[3D scene scripts]
------------------------------------

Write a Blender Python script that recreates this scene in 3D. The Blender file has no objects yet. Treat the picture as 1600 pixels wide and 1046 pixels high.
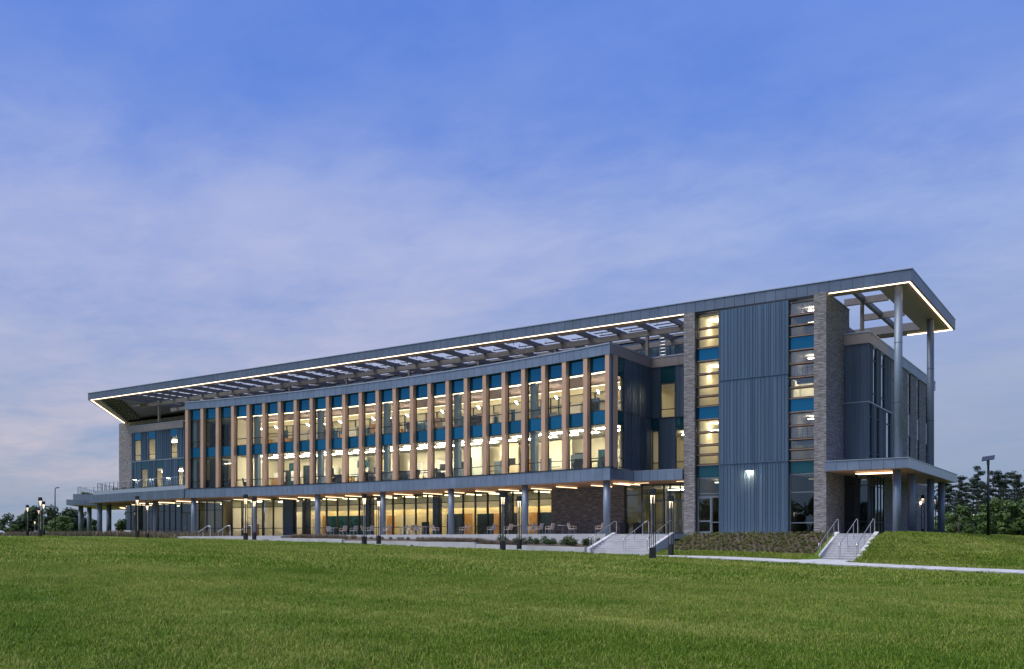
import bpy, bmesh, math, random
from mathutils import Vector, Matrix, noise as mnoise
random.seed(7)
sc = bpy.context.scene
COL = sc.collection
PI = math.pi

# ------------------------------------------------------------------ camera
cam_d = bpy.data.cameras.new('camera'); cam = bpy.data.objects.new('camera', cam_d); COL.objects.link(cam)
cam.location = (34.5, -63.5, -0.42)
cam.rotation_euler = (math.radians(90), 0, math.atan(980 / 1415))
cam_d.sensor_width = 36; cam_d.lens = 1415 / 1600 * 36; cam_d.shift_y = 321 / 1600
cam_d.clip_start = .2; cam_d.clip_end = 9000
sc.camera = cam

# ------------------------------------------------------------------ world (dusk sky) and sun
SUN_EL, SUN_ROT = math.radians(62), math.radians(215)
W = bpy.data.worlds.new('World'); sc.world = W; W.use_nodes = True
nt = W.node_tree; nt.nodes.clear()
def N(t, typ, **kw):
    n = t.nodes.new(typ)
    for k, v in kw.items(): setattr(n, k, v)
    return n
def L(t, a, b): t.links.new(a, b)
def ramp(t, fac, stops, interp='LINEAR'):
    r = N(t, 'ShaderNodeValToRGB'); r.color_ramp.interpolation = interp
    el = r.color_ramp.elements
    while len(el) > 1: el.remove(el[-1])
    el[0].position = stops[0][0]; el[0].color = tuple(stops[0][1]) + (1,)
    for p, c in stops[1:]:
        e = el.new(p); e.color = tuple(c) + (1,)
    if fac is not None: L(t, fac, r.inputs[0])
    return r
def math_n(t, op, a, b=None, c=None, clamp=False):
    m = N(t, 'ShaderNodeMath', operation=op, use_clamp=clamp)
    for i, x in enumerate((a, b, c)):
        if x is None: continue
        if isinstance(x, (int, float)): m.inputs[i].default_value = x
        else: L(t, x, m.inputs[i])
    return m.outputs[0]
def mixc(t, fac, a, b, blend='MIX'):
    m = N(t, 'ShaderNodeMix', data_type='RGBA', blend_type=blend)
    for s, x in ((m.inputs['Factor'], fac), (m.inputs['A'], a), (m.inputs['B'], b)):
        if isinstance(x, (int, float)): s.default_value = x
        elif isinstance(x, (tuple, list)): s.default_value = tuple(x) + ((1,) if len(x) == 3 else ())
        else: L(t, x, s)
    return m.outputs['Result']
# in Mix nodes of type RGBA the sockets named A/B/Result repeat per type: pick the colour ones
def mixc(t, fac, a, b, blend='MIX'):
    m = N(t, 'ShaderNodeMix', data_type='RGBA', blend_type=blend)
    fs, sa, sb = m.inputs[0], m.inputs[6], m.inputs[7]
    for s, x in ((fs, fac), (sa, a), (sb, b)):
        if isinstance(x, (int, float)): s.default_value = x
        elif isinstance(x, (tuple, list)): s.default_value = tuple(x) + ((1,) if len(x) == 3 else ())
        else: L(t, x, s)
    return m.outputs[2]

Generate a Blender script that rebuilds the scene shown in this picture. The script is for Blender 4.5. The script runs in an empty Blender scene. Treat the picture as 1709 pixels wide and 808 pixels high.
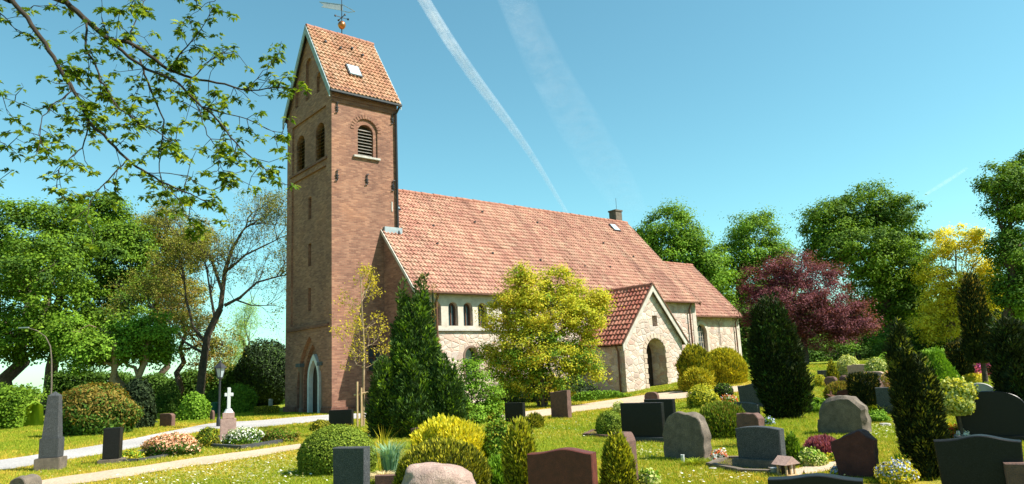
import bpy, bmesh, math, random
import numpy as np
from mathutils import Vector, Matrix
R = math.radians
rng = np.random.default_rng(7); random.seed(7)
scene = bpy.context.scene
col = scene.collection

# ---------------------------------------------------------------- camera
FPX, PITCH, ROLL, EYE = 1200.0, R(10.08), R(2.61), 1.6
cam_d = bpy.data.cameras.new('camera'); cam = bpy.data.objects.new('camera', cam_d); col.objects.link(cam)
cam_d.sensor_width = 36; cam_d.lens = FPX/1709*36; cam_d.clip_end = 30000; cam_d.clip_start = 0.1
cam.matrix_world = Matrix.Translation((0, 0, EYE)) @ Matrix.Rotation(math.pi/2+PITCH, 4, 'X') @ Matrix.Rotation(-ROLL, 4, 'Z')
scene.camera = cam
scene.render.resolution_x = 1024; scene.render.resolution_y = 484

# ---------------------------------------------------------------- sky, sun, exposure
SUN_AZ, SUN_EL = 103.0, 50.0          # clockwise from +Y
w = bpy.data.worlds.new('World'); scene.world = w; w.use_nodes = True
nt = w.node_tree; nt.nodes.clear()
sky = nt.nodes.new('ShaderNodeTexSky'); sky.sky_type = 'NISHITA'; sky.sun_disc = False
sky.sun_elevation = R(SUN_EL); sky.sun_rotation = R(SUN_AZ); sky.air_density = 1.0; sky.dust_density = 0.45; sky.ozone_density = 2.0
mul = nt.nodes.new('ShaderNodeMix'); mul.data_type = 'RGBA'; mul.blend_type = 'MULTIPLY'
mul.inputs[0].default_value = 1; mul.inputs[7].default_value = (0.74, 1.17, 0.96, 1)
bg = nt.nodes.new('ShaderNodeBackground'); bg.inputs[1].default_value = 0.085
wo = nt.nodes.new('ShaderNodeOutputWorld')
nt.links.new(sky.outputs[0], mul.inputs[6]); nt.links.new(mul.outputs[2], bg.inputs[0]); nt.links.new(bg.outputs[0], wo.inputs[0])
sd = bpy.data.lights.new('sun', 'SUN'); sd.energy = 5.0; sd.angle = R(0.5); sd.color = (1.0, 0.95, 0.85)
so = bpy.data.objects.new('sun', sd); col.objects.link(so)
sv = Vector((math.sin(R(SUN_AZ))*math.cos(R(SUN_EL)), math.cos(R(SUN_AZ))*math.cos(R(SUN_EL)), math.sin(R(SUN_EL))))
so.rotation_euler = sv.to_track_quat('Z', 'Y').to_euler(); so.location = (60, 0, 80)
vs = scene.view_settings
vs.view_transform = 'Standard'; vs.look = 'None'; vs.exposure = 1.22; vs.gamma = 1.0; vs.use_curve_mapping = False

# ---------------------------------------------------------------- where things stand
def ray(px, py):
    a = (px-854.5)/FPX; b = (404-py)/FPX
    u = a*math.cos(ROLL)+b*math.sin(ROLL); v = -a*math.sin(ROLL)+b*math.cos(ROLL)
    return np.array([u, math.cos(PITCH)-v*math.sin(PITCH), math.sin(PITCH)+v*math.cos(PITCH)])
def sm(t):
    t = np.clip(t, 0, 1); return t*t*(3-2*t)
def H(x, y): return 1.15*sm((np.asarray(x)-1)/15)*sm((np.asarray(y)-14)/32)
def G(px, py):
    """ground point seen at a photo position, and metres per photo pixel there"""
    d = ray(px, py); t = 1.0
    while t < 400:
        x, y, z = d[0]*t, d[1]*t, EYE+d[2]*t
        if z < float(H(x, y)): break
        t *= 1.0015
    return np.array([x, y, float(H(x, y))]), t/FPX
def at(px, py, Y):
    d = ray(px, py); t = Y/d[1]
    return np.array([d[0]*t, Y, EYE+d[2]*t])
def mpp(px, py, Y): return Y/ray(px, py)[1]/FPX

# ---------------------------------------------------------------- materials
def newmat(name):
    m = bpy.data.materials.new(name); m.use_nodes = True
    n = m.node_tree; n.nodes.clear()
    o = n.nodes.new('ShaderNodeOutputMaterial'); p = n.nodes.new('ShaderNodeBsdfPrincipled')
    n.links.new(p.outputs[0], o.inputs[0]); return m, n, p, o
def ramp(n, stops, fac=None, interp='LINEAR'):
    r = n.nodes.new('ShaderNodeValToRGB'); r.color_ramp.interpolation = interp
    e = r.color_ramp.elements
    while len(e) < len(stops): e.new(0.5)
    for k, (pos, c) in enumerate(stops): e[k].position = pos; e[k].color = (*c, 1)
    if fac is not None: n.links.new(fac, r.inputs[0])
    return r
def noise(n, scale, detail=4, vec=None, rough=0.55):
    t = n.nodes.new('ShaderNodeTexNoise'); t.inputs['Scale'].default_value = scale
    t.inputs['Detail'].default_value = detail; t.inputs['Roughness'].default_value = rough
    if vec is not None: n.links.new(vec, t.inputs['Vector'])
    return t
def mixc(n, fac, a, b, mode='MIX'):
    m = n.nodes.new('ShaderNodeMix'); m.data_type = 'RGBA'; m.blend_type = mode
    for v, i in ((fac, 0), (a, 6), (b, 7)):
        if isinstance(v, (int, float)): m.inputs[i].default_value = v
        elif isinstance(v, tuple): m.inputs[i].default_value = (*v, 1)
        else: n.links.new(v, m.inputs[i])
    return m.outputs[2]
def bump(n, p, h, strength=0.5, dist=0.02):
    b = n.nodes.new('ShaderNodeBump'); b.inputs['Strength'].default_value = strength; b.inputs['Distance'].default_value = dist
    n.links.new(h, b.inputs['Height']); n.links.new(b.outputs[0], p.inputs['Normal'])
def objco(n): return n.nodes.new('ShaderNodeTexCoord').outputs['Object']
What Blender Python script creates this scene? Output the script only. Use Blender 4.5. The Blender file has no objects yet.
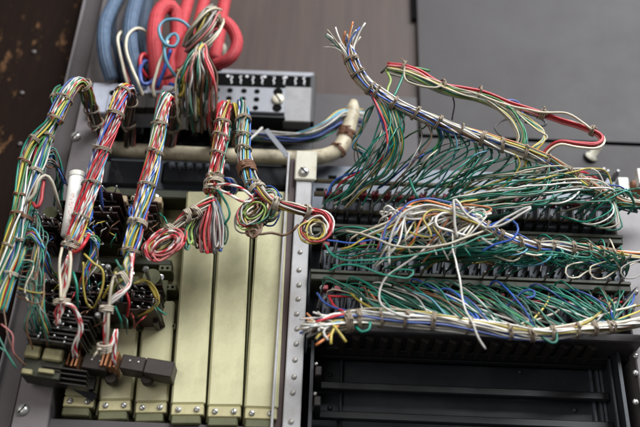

------------------------------------

STATED PROBLEM: Restate, line by line and word for word, everything from the top of the material through the line that contains "PI = math.pi". Leave pictures out.

EXERCISE OUTPUT:
Write a Blender Python script that recreates this scene in 3D. The Blender file has no objects yet. Treat the picture as 1600 pixels wide and 1046 pixels high.
import bpy, bmesh, math, random
from mathutils import Vector, Matrix, noise as mnoise
random.seed(7)
sc = bpy.context.scene
COL = sc.collection
PI = math.pi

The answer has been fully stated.